The current research belongs to two traditions of research, collaborative problem solving and CSCW, which fortunately converge on the need to detailed analyses of (mainly verbal) interactions. Therefore, we borrowed tools and concepts from pragmatics, especially from the work of Clark and his colleagues. However, the respective contribution from psychology and linguistics differ by two main points: the implicit criteria used for evaluation interactions and the scale of analysis.
      1. Different criteria for evaluating collaboration


If one considers the efficiency of communication, it is more advantageous to minimize the necessary effort for grounding interactions. This does necessarily mean that the speaker has to foresee and avoid all possible problems. What is important is not individual effort by the receiver of a communicative act, but the overall Least Collaborative Effort (Clark, 1986). The cost of producing a perfect utterance may be higher (if it is even possible) than the cost of collaboratively repairing those problems which do arise.

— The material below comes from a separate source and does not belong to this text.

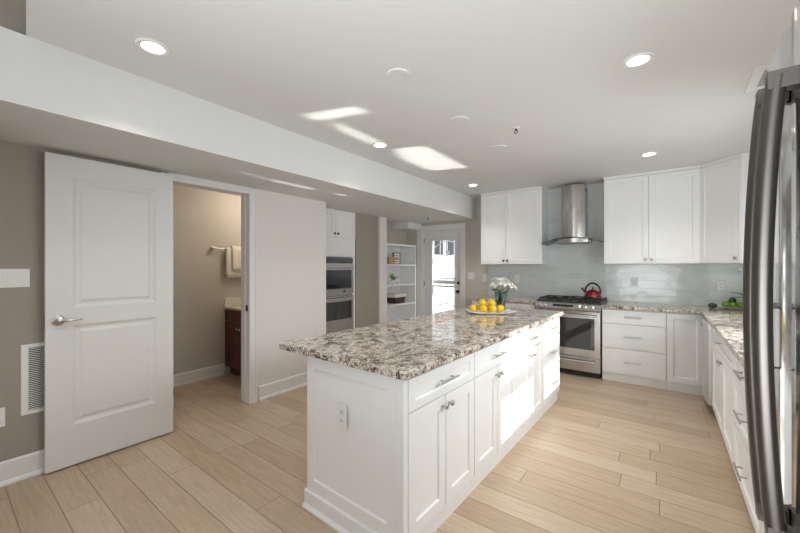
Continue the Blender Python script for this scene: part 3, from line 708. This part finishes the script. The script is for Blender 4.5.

However, we are less concerned by the economy of interaction than by the cognitive effects which may come out interactions. When two partners misunderstand, they have to build explanations, justify themselves, often make explicit some knowledge which would otherwise remain tacit and therefore reflect on their own knowledge, and so forth. This extra effort for grounding, even if it slows down interaction, may lead to better understanding of the task or ti better performance in the longer term. Hence, we rather talk in terms of Optimal Collaborative Effort (Dillenbourg, Traum & Schneider, 1996). As suggested by the word ’optimal’, those grounding efforts have to remain subordinated to the accomplishment of the task, i.e. to the effective need for grounding knowledge.


      1. Difference between levels of analyses


This study aims to describe how two agents elaborate (or fail to elaborate) a joint understanding of the problem they have to solve. The 'shared understanding' is used by psychologists and by linguists, but with a different scale. In psychology, the notion of 'shared understanding' is an intuitively appealing way of discriminating collaboration from cooperation, but it is far from being operational. At the opposite, in dialogue studies, 'shared/mutual understanding' refers to grounding mechanisms (acknowledgment, repair, request for acknowledgment, ...) by which one agent verifies that his utterance has been understood as he meant by his partner and repairs it if misunderstanding occurs.

There is a circular relationship between 'shared understanding' of one utterance (micro level) and 'shared understanding' of the task and the underlying concepts involved (macro level). On one hand, an utterance makes only sense with respect to some context of reference. On the other hand, a shared understanding of the task is built through a complex sequence of utterances which have to be individually (more or less) understood. But how does this shared understanding of the task emerges from a complex structure of grounding episodes? There exists a large gap between describing an episode 3-5 utterances and understanding how a shared understanding emerges progressively through 754 of such episodes.

Our solution will be to define a meso level, aggregating grounding episodes data into larger categories. We namely describe grounding according to the knowledge being negotiated and the phase in the problem solving process. Clark and Schaefer (1989) have emphasized that the degree of grounding varies according the task. By 'grounding criterion', they refer to the extent to which some piece of information has to be fully shared or not. For instance, you need to agree with your backer about the prize of bread, not about european politics. The grounding criterion does not only vary between tasks but also during the task. Our categories attempt to account for the variations of the grounding criterion during the task itself.